▸ **Work to do**: Copy the lines from the start of the records below through the line containing "return (f(c[0]), f(c[1]), f(c[2]), 1.0)", both included, and leave out the pictures.

[Records with scene code]
::::

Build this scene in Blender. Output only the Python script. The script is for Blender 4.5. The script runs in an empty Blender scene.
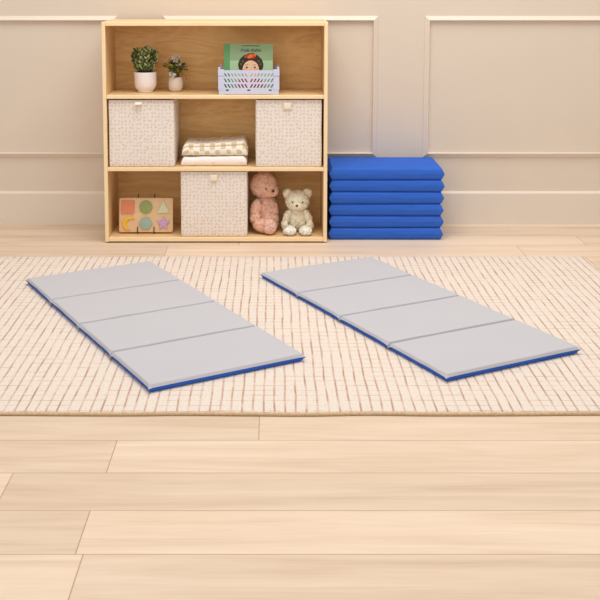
import bpy, bmesh, math, random
from mathutils import Vector, Matrix, Euler, noise
R = math.radians
PI = math.pi
random.seed(7)
SC = bpy.context.scene
COL = SC.collection

# ------------------------------------------------------------------ helpers
def lin(c):
    def f(v):
        v /= 255.0
        return v / 12.92 if v <= 0.04045 else ((v + 0.055) / 1.055) ** 2.4
    return (f(c[0]), f(c[1]), f(c[2]), 1.0)

class G:
    """tiny node-graph writer"""
    def __init__(s, name):
        s.m = bpy.data.materials.new(name); s.m.use_nodes = True
        s.t = s.m.node_tree; s.b = s.t.nodes['Principled BSDF']
        s.o = s.t.nodes['Material Output']
    def n(s, typ, **kw):
        x = s.t.nodes.new(typ)
        for k, v in kw.items(): setattr(x, k, v)
        return x
    def put(s, sock, v):
        if hasattr(v, 'is_output'): s.t.links.new(v, sock)
        elif isinstance(v, (tuple, list)) and sock.type == 'RGBA' and len(v) == 3: sock.default_value = (*v, 1)
        else: sock.default_value = v
    def math(s, op, a, b=0.0, c=None):
        x = s.n('ShaderNodeMath', operation=op)
        s.put(x.inputs[0], a); s.put(x.inputs[1], b)
        if c is not None: s.put(x.inputs[2], c)
        return x.outputs[0]
    def coord(s, kind='Object'):
        return s.n('ShaderNodeTexCoord').outputs[kind]
    def uv(s):
        return s.n('ShaderNodeTexCoord').outputs['UV']
    def map(s, vec, scale=(1, 1, 1), loc=(0, 0, 0), rot=(0, 0, 0)):
        x = s.n('ShaderNodeMapping'); s.put(x.inputs[0], vec)
        x.inputs['Scale'].default_value = scale; x.inputs['Location'].default_value = loc
        x.inputs['Rotation'].default_value = rot
        return x.outputs[0]
    def xyz(s, vec):
        x = s.n('ShaderNodeSeparateXYZ'); s.put(x.inputs[0], vec); return x.outputs
    def comb(s, a, b, c=0.0):
        x = s.n('ShaderNodeCombineXYZ')
        for i, v in enumerate((a, b, c)): s.put(x.inputs[i], v)
        return x.outputs[0]
    def noise(s, vec, scale=5, detail=3, rough=0.5, dist=0.0):
        x = s.n('ShaderNodeTexNoise'); s.put(x.inputs['Vector'], vec)
        x.inputs['Scale'].default_value = scale; x.inputs['Detail'].default_value = detail
        x.inputs['Roughness'].default_value = rough; x.inputs['Distortion'].default_value = dist
        return x.outputs['Fac']
    def white(s, vec):
        x = s.n('ShaderNodeTexWhiteNoise'); s.put(x.inputs['Vector'], vec); return x.outputs['Value']
    def ramp(s, fac, stops, interp='LINEAR'):
        x = s.n('ShaderNodeValToRGB'); s.put(x.inputs[0], fac)
        cr = x.color_ramp; cr.interpolation = interp
        while len(cr.elements) < len(stops): cr.elements.new(0.5)
        for e, (p, c) in zip(cr.elements, stops):
            e.position = p; e.color = c if len(c) == 4 else (*c, 1)
        return x.outputs[0]
    def sm(s, v, a, b):
        x = s.n('ShaderNodeMapRange', interpolation_type='SMOOTHSTEP'); s.put(x.inputs[0], v)
        x.inputs[1].default_value = a; x.inputs[2].default_value = b
        return x.outputs[0]
    def mix(s, f, a, b, mode='MIX'):
        x = s.n('ShaderNodeMix', data_type='RGBA', blend_type=mode)
        s.put(x.inputs[0], f); s.put(x.inputs[6], a); s.put(x.inputs[7], b)
        return x.outputs[2]
    def bump(s, h, strength=0.3, dist=0.01):
        x = s.n('ShaderNodeBump'); s.put(x.inputs['Height'], h)
        x.inputs['Strength'].default_value = strength; x.inputs['Distance'].default_value = dist
        s.t.links.new(x.outputs[0], s.b.inputs['Normal'])
    def done(s, col, rough=0.6, spec=0.5, sheen=0.0):
        s.put(s.b.inputs['Base Color'], col); s.put(s.b.inputs['Roughness'], rough)
        s.b.inputs['Specular IOR Level'].default_value = spec
        if sheen: s.b.inputs['Sheen Weight'].default_value = sheen
        return s.m

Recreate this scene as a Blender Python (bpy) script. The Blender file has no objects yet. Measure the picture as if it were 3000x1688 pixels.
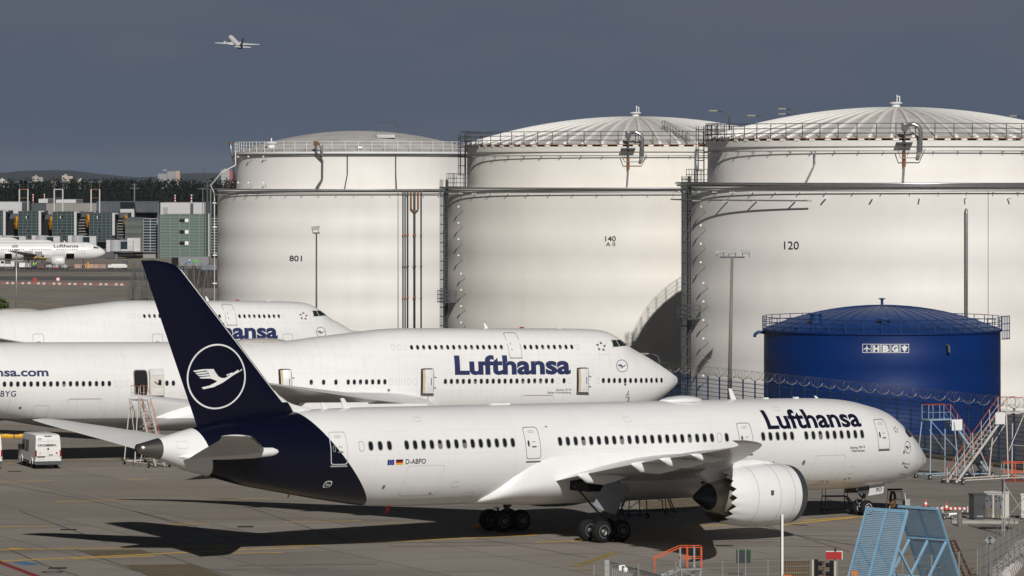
import bpy, bmesh, math, random
from mathutils import Vector, Matrix

# ------------------------------------------------------------------ camera, sky, sun
SC = bpy.context.scene
COL = SC.collection
R = math.radians
F, YH, CH = 12656.7, 500.0, 22.523          # focal length in photo pixels, horizon row, eye height (m)
cam = bpy.data.cameras.new('camera'); camo = bpy.data.objects.new('camera', cam); COL.objects.link(camo)
cam.sensor_width = 36.0; cam.lens = F / 3000 * 36.0
cam.shift_y = -(844 - YH) / 3000
cam.clip_start = 1.0; cam.clip_end = 60000
camo.location = (0, 0, CH); camo.rotation_euler = (R(90), 0, 0)
SC.camera = camo

SUN_AZ, SUN_EL = 9.6, 31.0                   # sun behind the camera, a little to the right
wd = bpy.data.worlds.new('World'); SC.world = wd; wd.use_nodes = True
nt = wd.node_tree; nt.nodes.clear()
out = nt.nodes.new('ShaderNodeOutputWorld'); bg = nt.nodes.new('ShaderNodeBackground')
sky = nt.nodes.new('ShaderNodeTexSky'); sky.sky_type = 'NISHITA'; sky.sun_disc = False
sky.sun_elevation = R(SUN_EL); sky.sun_rotation = R(180 - SUN_AZ); sky.dust_density = 3.0
tc = nt.nodes.new('ShaderNodeTexCoord'); mp = nt.nodes.new('ShaderNodeMapping'); mp.inputs['Scale'].default_value = (1, 1, 4.5)
nz = nt.nodes.new('ShaderNodeTexNoise'); nz.inputs['Scale'].default_value = 9; nz.inputs['Detail'].default_value = 7; nz.inputs['Roughness'].default_value = .55
rp = nt.nodes.new('ShaderNodeValToRGB')
rp.color_ramp.elements[0].position = .42; rp.color_ramp.elements[0].color = (1.40, 1.80, 2.60, 1)
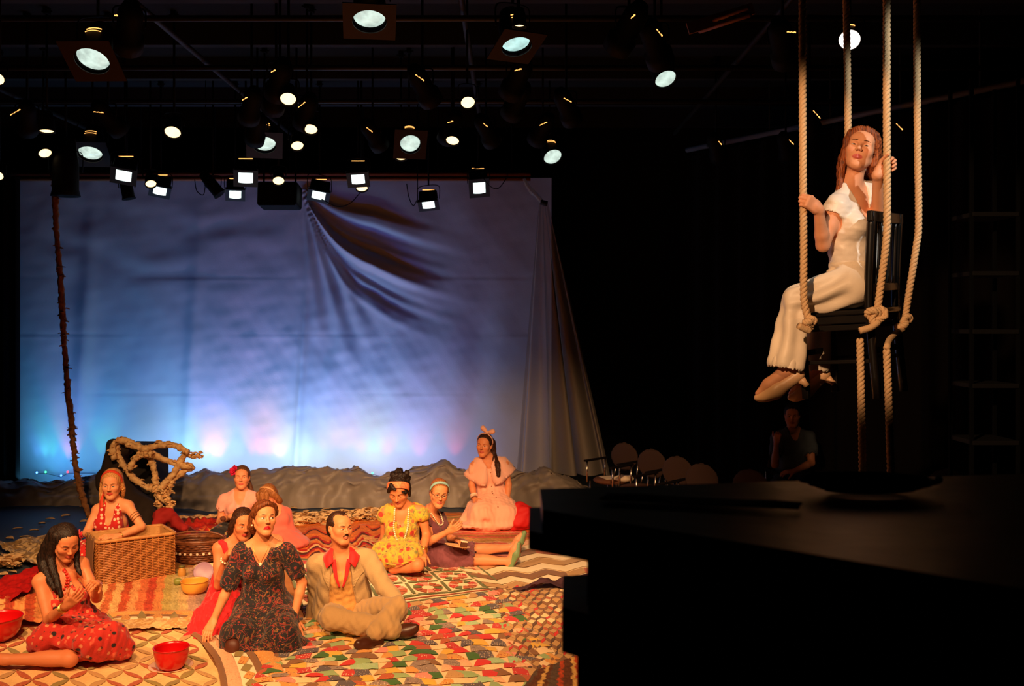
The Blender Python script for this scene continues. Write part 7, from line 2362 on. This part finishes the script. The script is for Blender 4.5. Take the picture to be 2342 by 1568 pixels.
for px, py, ln, ang, lb in AWAY:
    z = 4.35; Y = min(12.5, (z - H) * F / (HY - py)); c = P(px, py, Y)
    root = Empty('stage_lamp', 'turned-away black lamp with glowing vents ' + lb, 'lamp', c, 'stage lamps turned away')
    d = nrm(np.array([.35 * (1 if ang < 0 else -1), .75, -.55])); R = frame_to(d); r = .085
    b0 = c + np.array([0, .24, .0])
    add('housing', lathe([(.0001, -.2), (r * .6, -.2), (r, -.12), (r, .08), (r * 1.25, .1), (r * 1.25, .2), (r * 1.1, .2), (.0001, .12)], b0, 18, R), RIG, root, True)
    a = math.radians(ang); hl = ln * Y / F / 2; dv = np.array([math.cos(a), 0, math.sin(a)])
    n = 3 if ln > 20 else 2
    for k in range(n):
        t0, t1 = -1 + 2 * k / n + .08, -1 + 2 * (k + 1) / n - .08
        add('vent', tube([c + dv * hl * t0, c + dv * hl * (t0 + t1) / 2 + np.array([0, 0, .004]), c + dv * hl * t1], .007 if k == n - 1 else .005, 6, flat=.7), VENT, root, True)
    hang(root, b0, None, R, r * 1.1)

# pipes of the grid
GL = [(5.1, 'nearest'), (6.7, 'second'), (8.2, 'third'), (9.8, 'fourth'), (11.3, 'fifth')]
for y, nm in GL:
    solo('grid_pipe', tube([(-7.6, y, ZP + .05), (5.9, y, ZP + .05)], .026, 10), PIPEM, nm + ' cross pipe of the lighting grid counted from the camera', 'pipe', smooth=True)
for x, nm in ((-5.6, 'far left'), (-3.0, 'left of centre'), (-.4, 'right of centre'), (2.2, 'right')):
    solo('grid_pipe', tube([(x, 2.0, ZP + .12), (x, 13.6, ZP + .12)], .026, 10), PIPEM, 'lengthwise pipe of the lighting grid, the ' + nm + ' one', 'pipe', smooth=True)
root = Empty('drape_pipe', 'warm-lit double pipe across the top of the backdrop', 'pipe', (-3.2, 13.55, 4.3))
BRP = mat('brown_wood_batten', (.30, .10, .03), .6)
for dz in (0, -.062): add('batten', tube([(-7.4, 13.55, 4.28 + dz), (.25, 13.55, 4.28 + dz)], .026, 8), BRP, root, True)
for x in np.linspace(-7, 0, 8): add('hanger', tube([(x, 13.55, 4.28), (x, 13.55, 5.4)], .01, 6), RIG, root)
root = Empty('roof_truss', 'orange-lit piece of roof truss at the top right of centre', 'truss', P(1650, 35, 6.2))
tp_ = [P(1590, 62, 6.3), P(1712, 18, 5.9)]; bt = [P(1600, 72, 6.3), P(1716, 34, 5.9)]
add('chord', tube(tp_, .014, 6), BRP, root, True); add('chord', tube(bt, .014, 6), BRP, root, True)
for t in np.linspace(0, 1, 6)[:-1]:
    p = np.array(tp_[0]) * (1 - t) + np.array(tp_[1]) * t; t2 = t + .2; q = np.array(bt[0]) * (1 - t2) + np.array(bt[1]) * t2
    add('web_bar', tube([p, q], .007, 5), RIG, root, True)
add('plank', box((np.array(tp_[0]) + tp_[1] + bt[0] + bt[1]) / 4 + [0, .06, .03], (.42, .02, .07), roty(-.30)), BRP, root)
# hanging black loudspeaker and unlit lamps in front of the backdrop
c = P(640, 448, 12.7); root = Empty('hanging_loudspeaker', 'black rectangular loudspeaker hanging in front of the top of the backdrop', 'speaker', c)
add('cabinet', box(c, (.50, .34, .30), rotx(-.12), .03), RIG, root); add('grille', box(c + [0, -.172, -.01], (.46, .012, .26), rotx(-.12), .006), CURT, root)
for s_ in (-1, 1): add('bracket', tube([c + [s_ * .2, 0, .14], [c[0] + s_ * .2, c[1], 5.39]], .012, 6), RIG, root)
for px, py, lb, a in ((290, 430, 'unlit black flood lamp hanging below the farthest left flood', .2), (487, 425, 'unlit black spotlight pointing down to the right, left of the loudspeaker', .7), (150, 395, 'bulky unlit black lamp hanging over the top of the vine', 0.0)):
    c = P(px, py, 11.4 if px == 150 else 12.6); root = Empty('unlit_lamp', lb, 'lamp', c)
    k = 1.9 if px == 150 else 1.0
    R = roty(-a) @ rotx(math.pi)
    add('housing', lathe([(.0001, -.22 * k), (.055 * k, -.2 * k), (.075 * k, -.05 * k), (.075 * k, .1 * k), (.085 * k, .14 * k), (.07 * k, .14 * k), (.0001, .1 * k)], c, 18, R), RIG, root, True)
    hang(root, c, None, np.eye(3), .09 * k)
for i, pts in enumerate(([(735, 455), (770, 472), (800, 465), (824, 440)], [(930, 420), (935, 450), (945, 470), (955, 455)], [(445, 410), (450, 436), (465, 445), (470, 420)], [(1100, 400), (1120, 425), (1140, 430), (1160, 405)])):
    solo('hanging_cable', tube(np.concatenate([spline([P(a, b, 12.75) for a, b in pts], 20), [[P(*pts[-1], 12.75)[0], 12.75, 5.39]]]), .006, 5), RIG, ['loop of black cable hanging right of the loudspeaker', 'loop of black cable hanging left of the lowest flood', 'loop of black cable hanging by the unlit spotlight', 'loop of black cable near the side drape\'s tied top'][i], 'cable', smooth=True)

::::

▸ **Task result**:
Build this scene in Blender. Output only the Python script. The script is for Blender 4.5. The script runs in an empty Blender scene.
import bpy, bmesh, math, random
from mathutils import Vector, Matrix, Euler, noise
R = math.radians
PI = math.pi
random.seed(7)
SC = bpy.context.scene
COL = SC.collection

# ------------------------------------------------------------------ helpers
def lin(c):
    def f(v):
        v /= 255.0
        return v / 12.92 if v <= 0.04045 else ((v + 0.055) / 1.055) ** 2.4
    return (f(c[0]), f(c[1]), f(c[2]), 1.0)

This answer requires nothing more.